The Time When the Network Becomes Idle

What is this problem about?

Imagine a network of servers represented as an undirected graph. Server 0 is the master server, and all other servers are data servers. Each data server 'i' sends a message to server 0 at time 0 and continues to resend the message every patience[i] seconds until it receives an acknowledgment from server 0. A message takes a certain amount of time to travel across each edge. Once server 0 receives a message, it immediately sends an acknowledgment back. Your goal is to find the first second when the entire network becomes idle (no messages are traveling on any edges).

Why is this asked in interviews?

This the Time When the Network Becomes Idle interview question is used by companies like Atlassian to test a candidate's ability to model a complex communication system using graph algorithms. It requires finding the shortest path from each node to the master server (BFS) and then using that distance to calculate the total time the server remains active. It evaluates your ability to combine graph traversal with mathematical modeling of resending logic.

Algorithmic pattern used

This problem follows the Array, Breadth-First Search, Graph interview pattern.

  1. Use BFS to find the shortest distance d[i] from server 0 to every other server i.
  2. The total time for a message to go to server 0 and for the ACK to return is round_trip = 2 * d[i].
  3. The server resends every patience[i] seconds as long as it hasn't received the ACK.
  4. The last message is sent at time last_send = ((round_trip - 1) // patience[i]) * patience[i].
  5. The last message returns to the server at last_send + round_trip.
  6. The network becomes idle 1 second after the last message returns to its server.
  7. The answer is max(last_send + round_trip) + 1 across all data servers.

Example explanation

Server 1 is 2 units away from Server 0. Round trip = 4. Patience = 3.

  1. Time 0: Server 1 sends first message.
  2. Time 3: Server 1 hasn't received ACK yet (ACK arrives at 4), so it sends another message.
  3. Time 4: Server 1 receives ACK for the first message. It stops resending.
  4. The last message was sent at time 3. It will take 4 seconds to return.
  5. Last message returns at 3 + 4 = 7.
  6. Server 1 becomes idle at time 7. Network idle at 7+1=8 (if this is the max).

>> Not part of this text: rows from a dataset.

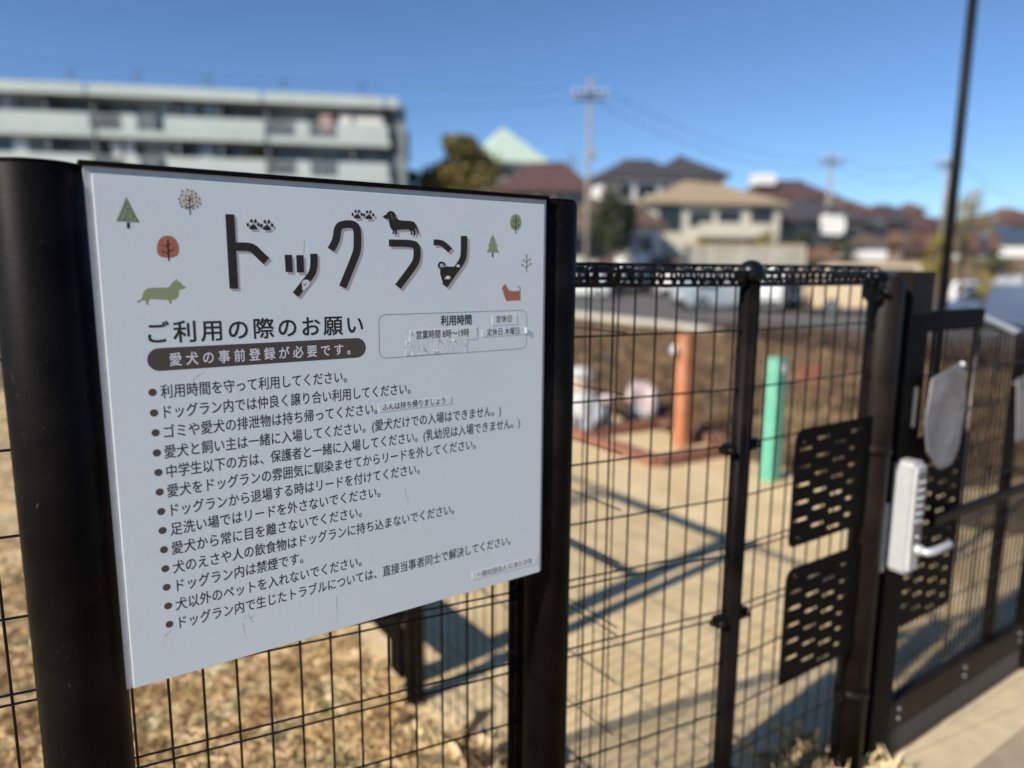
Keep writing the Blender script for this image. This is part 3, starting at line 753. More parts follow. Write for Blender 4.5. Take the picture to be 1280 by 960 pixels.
# hanging clear sleeve with a grey sheet
M['sleeve'] = mat('grey_plastic_sleeve', (.22,.22,.225), .3, 0, col2=(.38,.38,.385), scale=11, bump=.5, bscale=14, coat=.2, alpha=.82)
ft = [onplane(x, y, MP+fbn*.05, fb) for x, y in ((1166,474),(1205,452),(1208,500),(1198,560),(1189,580),(1173,586),(1160,566),(1157,530))]
sl = thing('plastic_sleeve', FB(.98), 'crumpled grey plastic document sleeve hanging on the gate mesh beside the silver lock', 'document sleeve')
mb = MB(); mb.prism(ft, -fbn*.004); mb.build('sheet', M['sleeve'], sl)
mb = MB(); p = onplane(1203, 455, MP+fbn*.05, fb); mb.tube([p-fbn*.005, p+fbn*.006], .006, 10); mb.build('hook', M['white'], sl)

nt = [onplane(x, y, MP+fbn*.03, fb) for x, y in ((1272,474),(1300,462),(1300,540),(1271,552))]
no = thing('notice_plate', nt[0], 'small pale blue grey notice plate at the far right edge of the gate mesh', 'notice')
mb = MB(); mb.prism(nt, -fbn*.003); mb.build('plate', M['sleeve'], no)
mb = MB(); p = onplane(1278, 480, MP+fbn*.03, fb); mb.tube([p-fbn*.03, p+fbn*.004], .005, 8); mb.build('screw', M['steel'], no)

# ------------------------------------------------------------------ side fence with inner gate
fC = thing('mesh_fence', FC(B1L*.5), 'black mesh fence leading away from the front fence between lawn and sand paving', 'fence')
mesh_run(fC, FC, fcn, .03, B1L-.04, .05, .0, rv=.0017, rh=.0017)
mb = MB(); mb.tube([FC(B1L), FC(B1L, 1.43)], .033, 24); po = mb.build('post', M['post2'], fC)
mb = MB(); mb.tube([FC(B1L, 1.43), FC(B1L, 1.445)], .035, 24); mb.build('post_cap', M['wire'], po)
for z in (.36, .26):
    mb = MB(); mb.bbox(FC(B1L+.038, z), fc, fcn, Z, .012, .020, .015, .005); mb.build('bracket', M['steel'], fC)
G2a, G2b = B1L+.06, B1L+1.12
ig = thing('gate', FC((G2a+G2b)/2), 'inner mesh gate standing behind the notice board, partly seen past its edges', 'gate')
mb = MB(); mb.bbox(FC(G2a+.05, .74), fc, fcn, Z, .045, .02, .69, .003); mb.build('stile', M['screen'], ig)
mb = MB(); mb.bbox(FC(G2b-.03, .74), fc, fcn, Z, .03, .02, .69, .003); mb.build('stile', M['screen'], ig)
for z, hh, nm in ((1.40, .03, 'top_rail'), (.22, .07, 'kick_plate'), (.90, .018, 'push_bar')):
    mb = MB(); mb.bbox(FC((G2a+G2b)/2, z), fc, fcn, Z, (G2b-G2a)/2, .017, hh, .003); mb.build(nm, M['screen'], ig)
t = G2a+.1
while t < G2b-.06: put_wire('vertical_wire', FC(t, .2), FC(t, 1.4), .0018, ig); t += .03
for z in (.43, .55, .67, .79, 1.03, 1.15, 1.27): put_wire('horizontal_wire', FC(G2a, z), FC(G2b, z), .0018, ig)
fD = thing('mesh_fence', FC(G2b+.05), 'far black mesh fence bay beyond the inner gate', 'fence')
mb = MB(); mb.tube([FC(G2b+.06), FC(G2b+.06, 1.44)], .03, 20); mb.build('post', M['post2'], fD)
mesh_run(fD, FC, fcn, G2b+.1, 4.6, .05, .0)
mb = MB(); mb.tube([FC(4.63), FC(4.63, 1.44)], .03, 20); mb.build('post', M['post2'], fD)
# fence on the right beyond the gate
e0 = onz(1278, 414, 1.24); e1 = onz(1223, 390, 1.24); ed = (e1-e0); ed.z = 0; eL = ed.length; ed.normalize(); en = Vector((ed.y, -ed.x, 0))
def FE(t, z=0): return Vector((e0.x, e0.y, 0))+ed*t+Z*z
fE = thing('mesh_fence', FE(eL/2), 'fine mesh fence with pale top edge receding behind the right side of the gate', 'fence')
mesh_run(fE, FE, en, .05, eL, .09, 0, False, [1.2, 1.0, .8, .6, .4, .2], .0014, .0016, .03, 1.22)
mb = MB(); mb.bbox(FE(eL/2, 1.23), ed, en, Z, eL/2, .010, .007, .002); mb.build('top_rail', M['lock'], fE)
mb = MB(); mb.bbox(FE(eL+.02, .62), ed, en, Z, .012, .012, .62, .003); mb.build('post', M['post2'], fE)
mb = MB(); mb.bbox(FE(-.02, .62), ed, en, Z, .016, .016, .62, .003); mb.build('post', M['post2'], fE)

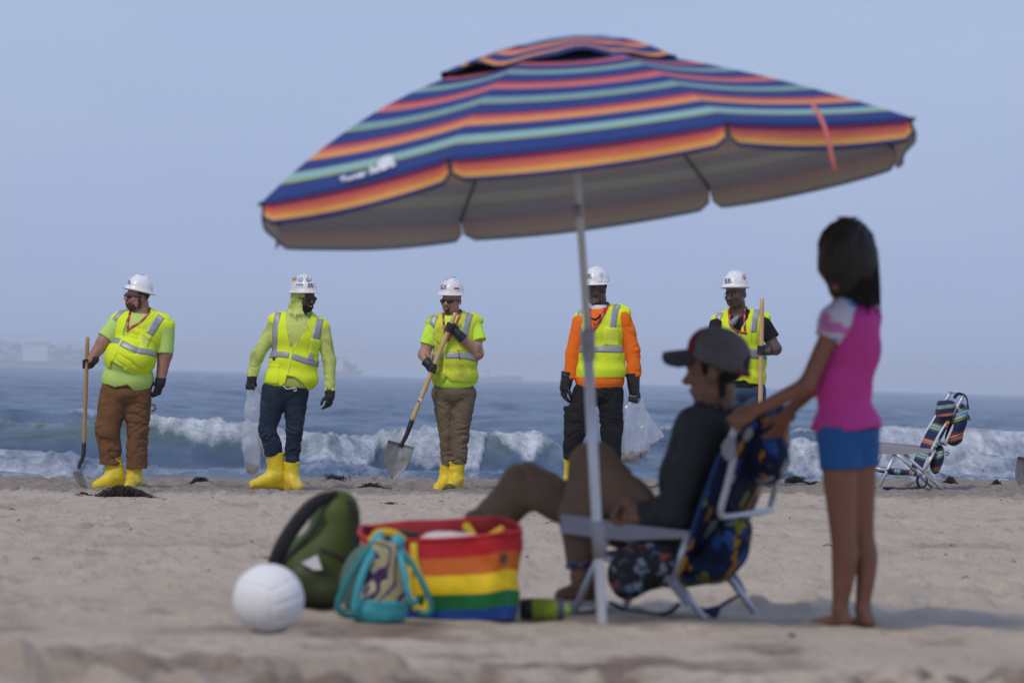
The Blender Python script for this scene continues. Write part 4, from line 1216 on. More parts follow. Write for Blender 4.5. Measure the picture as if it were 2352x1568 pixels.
    solid('bag_film', bagf, 5, f2, M_CLEAR, root, fold=addf(tilt_folds(6, 88, 24, 1.9), tilt_folds(5, 70, 34, 6)))
    P, Q = sdf_mesh(cut(grow(bagf, -7), lambda p: 1302 + .30 * (p[:, 0] - 176) + 10 * noise(p * .06) - p[:, 1]), 5)
    tag(mesh_obj('sand_load', f2.l(P), Q, M_BAGSAND, None, loc=f2.base), 'small load of wet sand in the long narrow bag by dark jeans', 'sand', 'sand loads in clear bags')
worker_two()

# ------------------------------------------------------------------ worker 3: khaki trousers, shovel carried across
def worker_three():
    u0, v0, s = 846.7, 595.8, .36
    D = ground_d(u0 + s * 530, v0 + s * 1470)
    fr = Frame(u0, v0, s, D, (530, 1472))
    hd = Head((527, 257, -5), .745, yaw=24, pitch=3, roll=2)
    fc = face(jaw=.98, wide=.98); ff = hd.field(fc)
    torso_p = [cap((425, 425, 8), (655, 418, 8), 44, 46, 1.0), cap((500, 362, 18), (430, 405, 8), 28, 40), cap((575, 358, 18), (660, 400, 8), 28, 42),
               ell((545, 490, 0), (140, 150, 104)), ell((550, 640, -6), (142, 140, 112)), ell((550, 770, 0), (132, 90, 106))]
    torso = union(torso_p, 26)
    aR = [(408, 440, 8), (356, 605, -20), (386, 668, -110)]; aL = [(672, 430, 8), (694, 600, -40), (585, 488, -130)]
    st = np.array([557, 340, -150.]); sj = np.array([277, 1028, -120.]); ax = unit(st - sj)
    ga = st + (sj - st) * .135; gb = st + (sj - st) * .51
    fistL = hand_grip((588, 492, -132), ga, ax, 15, 690, sgn=-1)
    fistR = hand_grip((378, 662, -108), gb + np.array([0, 0, 0]), -ax, 15, 690, sgn=-1, sweep=190)
    legs = chain([(475, 880, 5), (498, 1110, -5), (495, 1420, 10)], [44, 28, 22]) + chain([(610, 880, 5), (582, 1115, -8), (555, 1420, -5)], [47, 32, 26])
    bdy = union(chain(aR, [42, 37, 27]) + chain(aL, [44, 38, 27]) + legs + [cap((530, 300, 15), (538, 380, 22), 46, 54), grow(torso, -16), cap((588, 492, -132), (572, 480, -136), 16, 8), cap((378, 662, -108), (390, 674, -111), 16, 8)], 20)
    allf = lambda p: smin(bdy(p), ff(p), 14)
    allf.lo = np.minimum(bdy.lo, ff.lo); allf.hi = np.maximum(bdy.hi, ff.hi)
    b = make_body(fr, allf, M_CAUC, 'worker in khaki trousers and grimy vest carrying a shovel diagonally across his body')
    pair_glasses(hd, fr, b, ff)
    solid('ear_plug', hd.field(ell((-86, 14, 8), (10, 22, 17))), 2.4, fr, M_SHADE, b)
    jr = union([ell((0, 94, -62), (26, 26, 34)), ell((0, 56, -104), (27, 5, 14)), ell((24, 72, -90), (6, 20, 14)), ell((-24, 72, -90), (6, 20, 14))], 4)
    solid('beard', hd.field(cut(sub(grow(fc, 1.6), ell((0, 69, -98), (20, 8, 16))), jr), 20), 2.4, fr, M_BEARD, b)
    hairf = cut(grow(fc, 3), union([ell((0, -20, 62), (92, 62, 70)), ell((0, -60, 20), (95, 50, 100))], 8), lambda p: -(p[:, 2] + 20))
    solid('hair', hd.field(hairf, 20), 3.2, fr, M_BEARD, b)
    tr = union(chain([(475, 860, 0), (496, 1110, -8), (500, 1310, 6)], [76, 46, 38], end=0) + chain([(605, 860, 2), (582, 1115, -10), (570, 1300, -6)], [82, 58, 54], end=0) + [ell((548, 850, 0), (132, 84, 102))], 14)
    amp = lambda p: 2.5 + 4 * np.exp(-((p[:, 1] - 1110) / 80) ** 2) + 4 * np.clip((p[:, 1] - 1180) / 80, 0, 1)
    solid('trousers', waist_cut(tr, 785), H, fr, M_KHAKI, b, fold=addf(tilt_folds(lambda p: 1.5 * amp(p), -18, 20, 3.9), tilt_folds(6, 32, 26, 7.1)))
    for a in [((492, 1305, 8), (490, 1410, 10), (440, 1462, -60), (490, 1445, 20), 36, 40), ((562, 1290, -6), (556, 1400, -6), (528, 1440, -120), (560, 1445, 10), 56, 50)]:
        solid('boot', boot_field(*a, 690, 1478), H, fr, M_BOOT, b, fold=addf(tilt_folds(4, 40, 24, 5.1), tilt_folds(3.5, -20, 24, 2.9)))
    solid('boot_toe', cut(grow(ell((520, 1452, -135), (36, 28, 40)), 0), lambda p: p[:, 1] - 1476), H, fr, mat('muddy_sole', (.12, .085, .04), .8), b)
    tee = hem_cut(grow(union(torso_p, 24), 3), [(400, 795), (440, 812), (520, 842), (600, 832), (690, 795), (720, 790)])
    sl = union([cap((410, 432, 8), (374, 545, -8), 50, 50, end=0), cap((676, 428, 8), (702, 520, -20), 48, 52, end=0)], 5)
    tf = sub(union([tee, sl], 20), cap((532, 285, 10), (535, 345, 4), 46, 58))
    solid('t_shirt', tf, H, fr, M_NEON, b, fold=addf(tilt_folds(3, 60, 34, 1.1), folds(2, (.02,) * 3, 4)))
    vt = union(torso_p + [cap((430, 376, 8), (394, 402, 8), 16, 19), cap((662, 362, 8), (706, 390, 8), 17, 20), ell((550, 740, -5), (145, 70, 114))], 22)
    vf = vest_field(vt, 8, [(380, 795), (420, 803), (465, 795), (488, 768), (492, 740), (500, 748), (520, 772), (600, 782), (720, 792)],
                    [(260, 470, 590), (340, 470, 590), (420, 474, 570), (490, 482, 530), (530, 500, 504)], cap((532, 270, 15), (536, 350, 8), 50, 64), 0)
    FO = addf(tilt_folds(5, 52, 30, 6.9), folds(2.5, (.02,) * 3, 8.8))
    vo = solid('vest', vf, H, fr, M_VESTD, b, fold=FO); vf = displaced(vf, FO)
    ribbon('reflective_stripe', vf, [(428, 360), (404, 420), (398, 500), (410, 560)], 36, fr, M_TAPE, vo)
    ribbon('reflective_stripe', vf, [(648, 345), (622, 430), (614, 495)], 42, fr, M_TAPE, vo)
    ribbon('reflective_stripe', vf, [(404, 622), (440, 618), (472, 616)], 34, fr, M_TAPE, vo)
    ribbon('reflective_stripe', vf, [(492, 612), (570, 610), (640, 620), (700, 632)], 40, fr, M_TAPE, vo)
    ribbon('black_mark', vf, [(576, 585), (580, 625), (590, 645)], 4, fr, M_BLACKTAPE, vo, 4, 10, 2)
    ribbon('zipper', vf, [(502, 532), (488, 600), (484, 735)], 11, fr, M_VTRIM, vo, 3, 20, 3)
    patch('pocket', vf, [(560, 505), (640, 510), (645, 585), (562, 580)], fr, M_VESTD, vo, 3.5)
    ribbon('binding', vf, [(474, 340), (476, 420), (484, 490), (500, 530)], 6, fr, M_VESTD, vo, 2.5, 24, 3)
    both = lambda p: np.minimum(vf(p), tf(p))
    lanyard(fr, both, b, [(478, 345), (480, 400), (490, 460), (505, 520)], [(588, 310), (580, 360), (555, 420), (520, 490), (506, 520)], 14)
    # inked marks on the right-hand forearm and wrist
    M_INK = mat('dark_tattoo_ink', (.05, .04, .045), .6, .2, 40)
    for pts in ([(700, 548), (712, 560), (722, 566)], [(697, 562), (708, 575), (724, 582)], [(695, 578), (708, 590), (722, 594)], [(360, 600), (372, 615), (386, 628)], [(364, 620), (376, 628), (390, 630)]):
        ribbon('tattoo', allf, pts, 5, fr, M_INK, b, .8, 8, 2, 1)
    hat = hard_hat_field(hd, tilt=0)
    hm = solid('hard_hat', hat, 2.8, fr, M_HATW, b)
    hat_logo(fr, hat, hm, 458, 156, 38, 36, 'EX', ang=2)
    ribbon('sticker', hat, [(488, 130), (500, 116), (518, 108)], 20, fr, M_STK_R, hm, .8, 8, 3, 1)
    patch('sticker', hat, [(545, 180), (578, 180), (578, 192), (545, 192)], fr, M_STK_R, hm, .8, 5, 1)
    patch('sticker', hat, [(550, 194), (578, 194), (578, 206), (550, 206)], fr, M_STK_W, hm, .8, 5, 1)
    for k in range(3): disc_on('vent_slot', hat, 532 + 11 * k, 112 + 1.2 * k, 4, fr, M_STK_K, hm, .6, 2.2)
    solid('glove', union([fistL, cap((578, 480, -134), (604, 506, -125), 29, 34, end=0)], 8), 2.8, fr, M_GLOVE, b)
    solid('glove', union([fistR, cap((384, 668, -110), (366, 648, -95), 29, 33, end=0)], 8), 2.8, fr, M_GLOVE, b)
    r_, f2 = shovel('shovel', fr, 'pale wooden shovel slanting across the khaki-trousered worker with its round blade near the sand', st, sj,
                    [(262, 1070, -118), (238, 1130, -112), (205, 1190, -106)], (152, 1396, -110), (.93, .34, .0), 86, (0, 0, -1), r=15.5, base=(152, 1396, -110))
    handle = cap(sj, st, 15.5)
    patch('price_label', handle, [(322, 884), (347, 894), (338, 920), (313, 910)], f2, M_STK_W, r_, 1.2, 6, 2)
    for k in range(3): ribbon('label_print', handle, [(322 + 3 * k, 893 + 2 * k), (316 + 5 * k, 908 + 1.5 * k)], 3, f2, M_STK_K, r_, 2.2, 4, 2, 1)
worker_three()

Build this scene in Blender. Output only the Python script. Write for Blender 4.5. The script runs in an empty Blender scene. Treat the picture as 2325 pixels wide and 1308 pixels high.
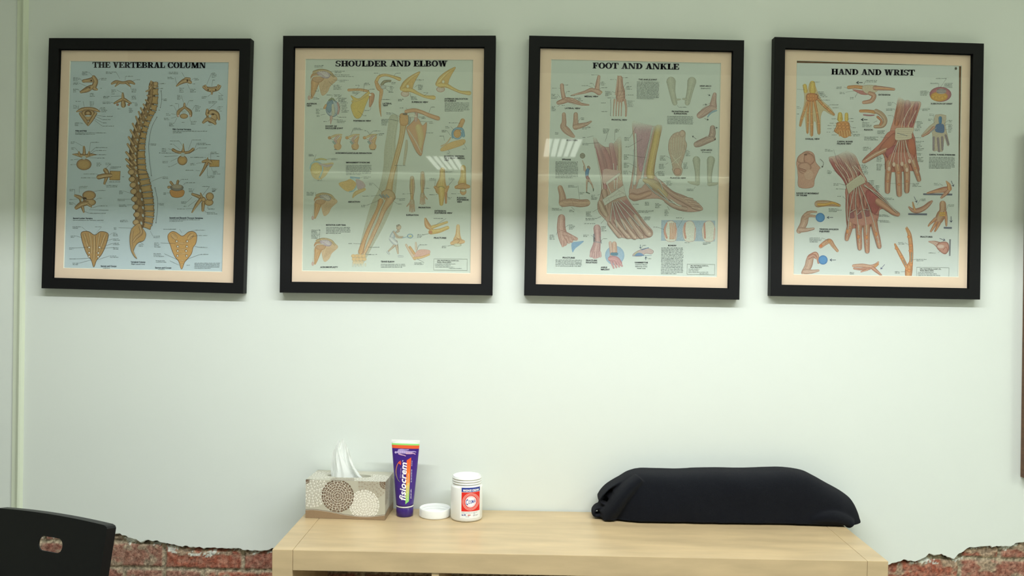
import bpy, bmesh, math, random
from mathutils import Vector, Matrix, noise
from mathutils.geometry import tessellate_polygon
PI = math.pi
random.seed(7)
SC = bpy.context.scene
COL = SC.collection

# ------------------------------------------------------------------ camera
FPX = 2004.4
PITCH, YAW, ROLL = -0.0198, -0.0148, 0.0145
CAM = Vector((-0.0064, -2.5227, 1.4772))
cp, sp, cw, sw, cr, sr = math.cos(PITCH), math.sin(PITCH), math.cos(YAW), math.sin(YAW), math.cos(ROLL), math.sin(ROLL)
FW = Vector((sw * cp, cw * cp, sp)); RT0 = Vector((cw, -sw, 0)); UP0 = RT0.cross(FW)
RT = cr * RT0 + sr * UP0; UP = -sr * RT0 + cr * UP0
cam_d = bpy.data.cameras.new('camera'); cam = bpy.data.objects.new('camera', cam_d); COL.objects.link(cam)
cam_d.sensor_width = 36; cam_d.lens = FPX / 2325 * 36; cam_d.clip_start = 0.05
m3 = Matrix((RT, UP, -FW)).transposed()
cam.matrix_world = Matrix.Translation(CAM) @ m3.to_4x4()
SC.camera = cam

def ray(px, py):
    return FW + RT * ((px - 1162.5) / FPX) - UP * ((py - 654) / FPX)
def at_y(px, py, y):
    d = ray(px, py); return CAM + d * ((y - CAM.y) / d.y)
def at_z(px, py, z):
    d = ray(px, py); return CAM + d * ((z - CAM.z) / d.z)

# ------------------------------------------------------------------ world, lights, exposure
W = bpy.data.worlds.new('world'); SC.world = W; W.use_nodes = True
W.node_tree.nodes['Background'].inputs[0].default_value = (0.6, 0.7, 0.6, 1)
W.node_tree.nodes['Background'].inputs[1].default_value = 0.0
SC.view_settings.view_transform = 'Standard'
SC.view_settings.look = 'None'
SC.view_settings.exposure = 0.34
SC.view_settings.gamma = 1.0
SC.view_settings.use_curve_mapping = False
CEIL = 2.85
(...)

Common mistakes candidates make

In "The Time When the Network Becomes Idle coding problem," a common mistake is incorrectly calculating the time of the last resend. Many candidates forget the round_trip - 1 logic, which accounts for the fact that a message arriving at the same time as a resend would prevent that resend. Another error is not using BFS to find the shortest paths, as the graph edges are unweighted.

Interview preparation tip

When dealing with network latency or message resending, always draw a timeline to visualize the events. Understanding the relationship between round-trip time and resending intervals is key to solving these types of problems. For graph traversal, remember that BFS is optimal for finding shortest paths in unweighted graphs.